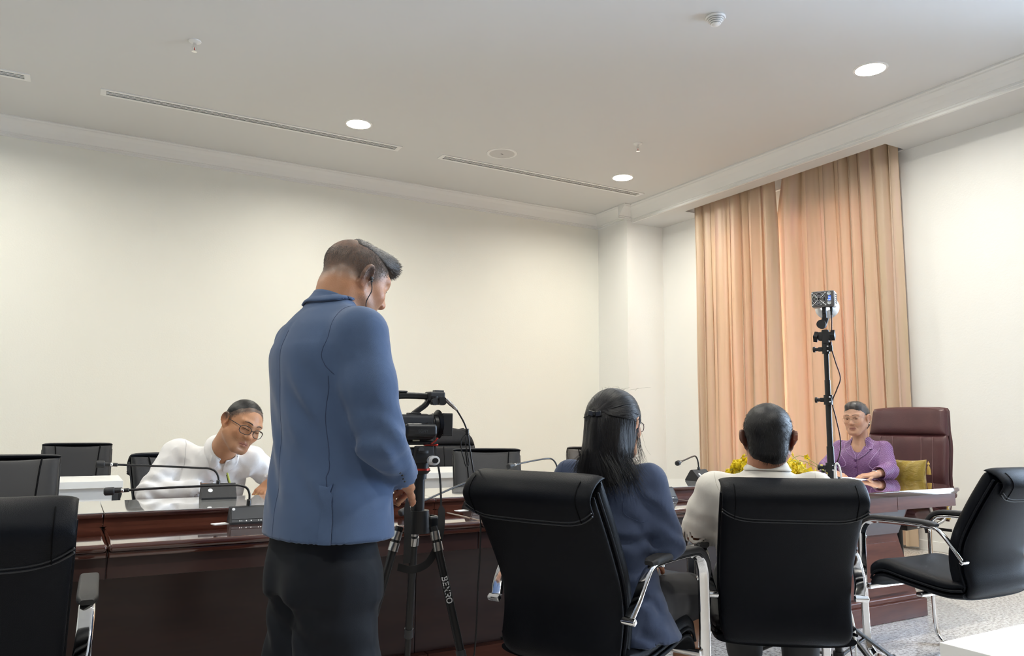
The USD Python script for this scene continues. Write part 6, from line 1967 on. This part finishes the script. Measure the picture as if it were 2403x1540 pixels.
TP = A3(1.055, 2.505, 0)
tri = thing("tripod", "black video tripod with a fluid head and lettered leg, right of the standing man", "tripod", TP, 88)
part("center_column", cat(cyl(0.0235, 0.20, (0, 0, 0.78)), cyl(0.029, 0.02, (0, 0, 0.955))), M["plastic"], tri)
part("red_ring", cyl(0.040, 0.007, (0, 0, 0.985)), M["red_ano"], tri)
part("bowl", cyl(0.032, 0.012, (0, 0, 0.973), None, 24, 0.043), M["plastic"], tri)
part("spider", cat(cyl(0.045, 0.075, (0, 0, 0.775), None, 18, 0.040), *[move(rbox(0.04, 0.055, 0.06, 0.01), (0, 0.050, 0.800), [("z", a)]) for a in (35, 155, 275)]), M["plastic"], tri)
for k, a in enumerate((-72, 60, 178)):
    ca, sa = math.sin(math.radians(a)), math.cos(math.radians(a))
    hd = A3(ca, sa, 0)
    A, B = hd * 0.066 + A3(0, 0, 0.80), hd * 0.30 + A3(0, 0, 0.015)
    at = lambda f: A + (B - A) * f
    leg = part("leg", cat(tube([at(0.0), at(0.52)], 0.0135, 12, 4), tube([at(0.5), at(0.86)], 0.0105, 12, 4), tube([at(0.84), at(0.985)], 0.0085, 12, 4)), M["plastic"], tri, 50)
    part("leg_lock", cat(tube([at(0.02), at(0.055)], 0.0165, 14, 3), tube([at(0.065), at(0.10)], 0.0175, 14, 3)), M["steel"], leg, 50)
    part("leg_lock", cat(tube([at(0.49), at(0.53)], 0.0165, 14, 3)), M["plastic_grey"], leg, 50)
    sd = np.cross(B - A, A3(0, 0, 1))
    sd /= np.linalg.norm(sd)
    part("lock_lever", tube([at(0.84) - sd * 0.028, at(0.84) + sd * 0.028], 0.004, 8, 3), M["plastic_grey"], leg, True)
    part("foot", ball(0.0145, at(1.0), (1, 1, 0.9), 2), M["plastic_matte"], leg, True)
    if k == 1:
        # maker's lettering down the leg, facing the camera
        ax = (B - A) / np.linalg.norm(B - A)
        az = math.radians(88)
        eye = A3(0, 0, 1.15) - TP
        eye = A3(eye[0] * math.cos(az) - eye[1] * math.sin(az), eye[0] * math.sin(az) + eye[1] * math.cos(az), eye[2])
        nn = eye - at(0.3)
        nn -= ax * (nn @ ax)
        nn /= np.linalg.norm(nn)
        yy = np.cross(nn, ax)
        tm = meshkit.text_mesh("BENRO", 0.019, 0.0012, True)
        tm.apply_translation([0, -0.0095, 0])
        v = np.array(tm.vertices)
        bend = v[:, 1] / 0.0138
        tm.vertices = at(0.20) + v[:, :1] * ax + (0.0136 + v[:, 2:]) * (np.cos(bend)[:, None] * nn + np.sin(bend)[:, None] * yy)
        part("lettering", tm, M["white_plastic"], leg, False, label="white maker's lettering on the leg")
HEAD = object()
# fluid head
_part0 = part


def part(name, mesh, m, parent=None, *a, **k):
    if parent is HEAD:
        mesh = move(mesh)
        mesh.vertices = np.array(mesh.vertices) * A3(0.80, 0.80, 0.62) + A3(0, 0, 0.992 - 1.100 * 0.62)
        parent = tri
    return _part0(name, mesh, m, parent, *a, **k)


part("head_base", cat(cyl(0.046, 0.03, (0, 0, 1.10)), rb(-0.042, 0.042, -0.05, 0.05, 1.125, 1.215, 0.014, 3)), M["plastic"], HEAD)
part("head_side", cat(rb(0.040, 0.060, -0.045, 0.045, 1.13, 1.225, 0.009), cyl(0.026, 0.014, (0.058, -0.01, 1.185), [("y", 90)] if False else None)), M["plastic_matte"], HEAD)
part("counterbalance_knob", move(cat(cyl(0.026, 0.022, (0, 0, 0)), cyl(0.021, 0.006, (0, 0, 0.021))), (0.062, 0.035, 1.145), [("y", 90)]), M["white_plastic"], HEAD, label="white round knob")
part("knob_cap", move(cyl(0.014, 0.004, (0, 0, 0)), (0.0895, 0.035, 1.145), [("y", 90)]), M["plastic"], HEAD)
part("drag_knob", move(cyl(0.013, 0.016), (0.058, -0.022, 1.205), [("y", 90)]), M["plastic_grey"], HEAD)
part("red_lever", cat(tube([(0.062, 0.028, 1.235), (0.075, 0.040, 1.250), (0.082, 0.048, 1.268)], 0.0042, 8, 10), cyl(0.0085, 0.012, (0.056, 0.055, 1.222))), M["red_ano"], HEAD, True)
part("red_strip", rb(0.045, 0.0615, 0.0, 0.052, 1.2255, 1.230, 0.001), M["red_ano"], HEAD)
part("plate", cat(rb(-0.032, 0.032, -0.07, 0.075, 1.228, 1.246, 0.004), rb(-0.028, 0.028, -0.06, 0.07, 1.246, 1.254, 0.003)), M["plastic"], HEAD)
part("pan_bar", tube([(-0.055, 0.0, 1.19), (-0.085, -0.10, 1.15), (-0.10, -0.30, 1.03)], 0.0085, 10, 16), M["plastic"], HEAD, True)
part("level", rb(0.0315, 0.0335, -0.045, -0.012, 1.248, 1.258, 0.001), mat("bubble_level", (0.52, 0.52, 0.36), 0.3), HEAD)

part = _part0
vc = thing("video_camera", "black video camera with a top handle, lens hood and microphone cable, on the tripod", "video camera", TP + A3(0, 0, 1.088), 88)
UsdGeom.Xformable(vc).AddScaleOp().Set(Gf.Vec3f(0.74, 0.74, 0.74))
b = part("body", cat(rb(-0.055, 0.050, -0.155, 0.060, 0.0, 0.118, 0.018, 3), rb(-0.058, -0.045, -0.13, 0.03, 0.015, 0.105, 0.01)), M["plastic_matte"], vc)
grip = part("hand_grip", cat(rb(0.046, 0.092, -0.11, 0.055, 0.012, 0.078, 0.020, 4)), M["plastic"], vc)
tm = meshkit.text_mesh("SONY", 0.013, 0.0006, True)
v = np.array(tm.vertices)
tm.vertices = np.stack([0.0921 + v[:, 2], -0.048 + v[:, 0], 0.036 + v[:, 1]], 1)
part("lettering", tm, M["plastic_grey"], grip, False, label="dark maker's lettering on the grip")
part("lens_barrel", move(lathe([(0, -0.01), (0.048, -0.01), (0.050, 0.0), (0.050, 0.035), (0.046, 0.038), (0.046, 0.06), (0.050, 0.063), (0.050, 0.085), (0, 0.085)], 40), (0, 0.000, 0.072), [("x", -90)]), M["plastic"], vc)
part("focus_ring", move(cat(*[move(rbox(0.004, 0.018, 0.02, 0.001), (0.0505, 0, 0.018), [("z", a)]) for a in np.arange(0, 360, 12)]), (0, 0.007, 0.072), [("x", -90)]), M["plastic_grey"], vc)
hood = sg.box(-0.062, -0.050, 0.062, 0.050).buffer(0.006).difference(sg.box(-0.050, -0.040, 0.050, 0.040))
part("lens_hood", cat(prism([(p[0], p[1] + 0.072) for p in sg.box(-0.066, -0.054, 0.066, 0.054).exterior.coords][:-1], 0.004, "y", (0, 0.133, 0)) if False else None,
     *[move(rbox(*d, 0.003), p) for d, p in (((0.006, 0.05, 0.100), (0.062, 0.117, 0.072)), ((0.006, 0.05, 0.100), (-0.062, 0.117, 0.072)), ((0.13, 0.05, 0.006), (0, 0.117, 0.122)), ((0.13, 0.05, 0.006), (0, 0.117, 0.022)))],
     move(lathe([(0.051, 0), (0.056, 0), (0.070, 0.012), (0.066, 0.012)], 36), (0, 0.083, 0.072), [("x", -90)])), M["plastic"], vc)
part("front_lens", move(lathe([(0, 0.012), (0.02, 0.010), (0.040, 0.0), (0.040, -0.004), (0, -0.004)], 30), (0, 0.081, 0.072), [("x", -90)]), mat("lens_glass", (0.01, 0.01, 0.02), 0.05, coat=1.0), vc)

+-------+

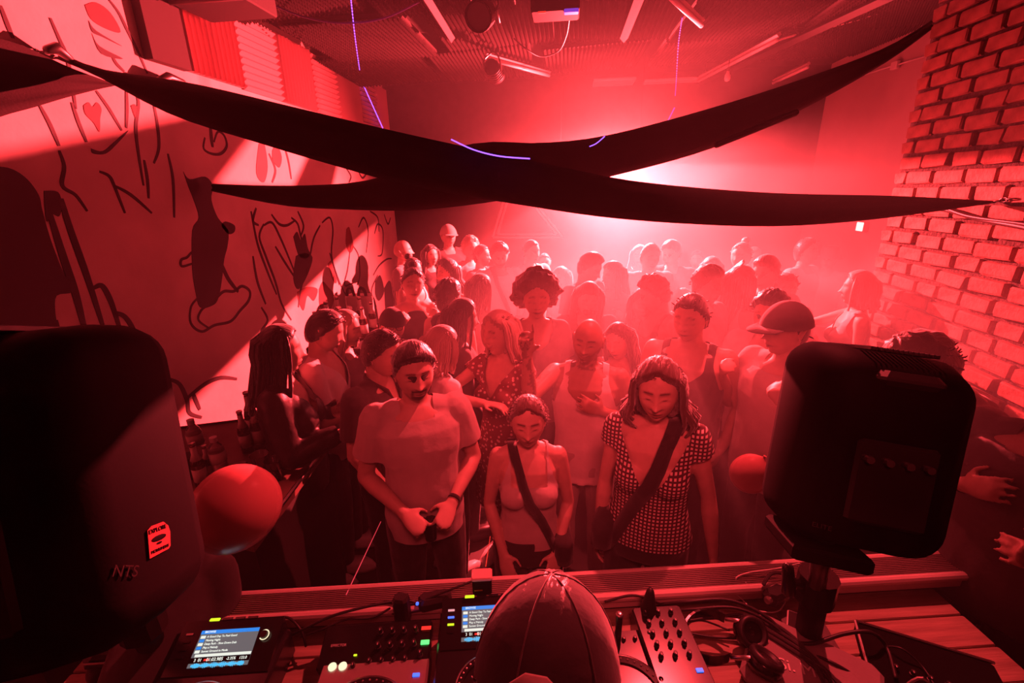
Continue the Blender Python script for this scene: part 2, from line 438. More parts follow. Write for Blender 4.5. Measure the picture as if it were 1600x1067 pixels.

+-------+

Filter the data for the string "Measure" and copy every line that has it.

The USD Python script for this scene continues. Write part 6, from line 1967 on. This part finishes the script. Measure the picture as if it were 2403x1540 pixels.
Continue the Blender Python script for this scene: part 2, from line 438. More parts follow. Write for Blender 4.5. Measure the picture as if it were 1600x1067 pixels.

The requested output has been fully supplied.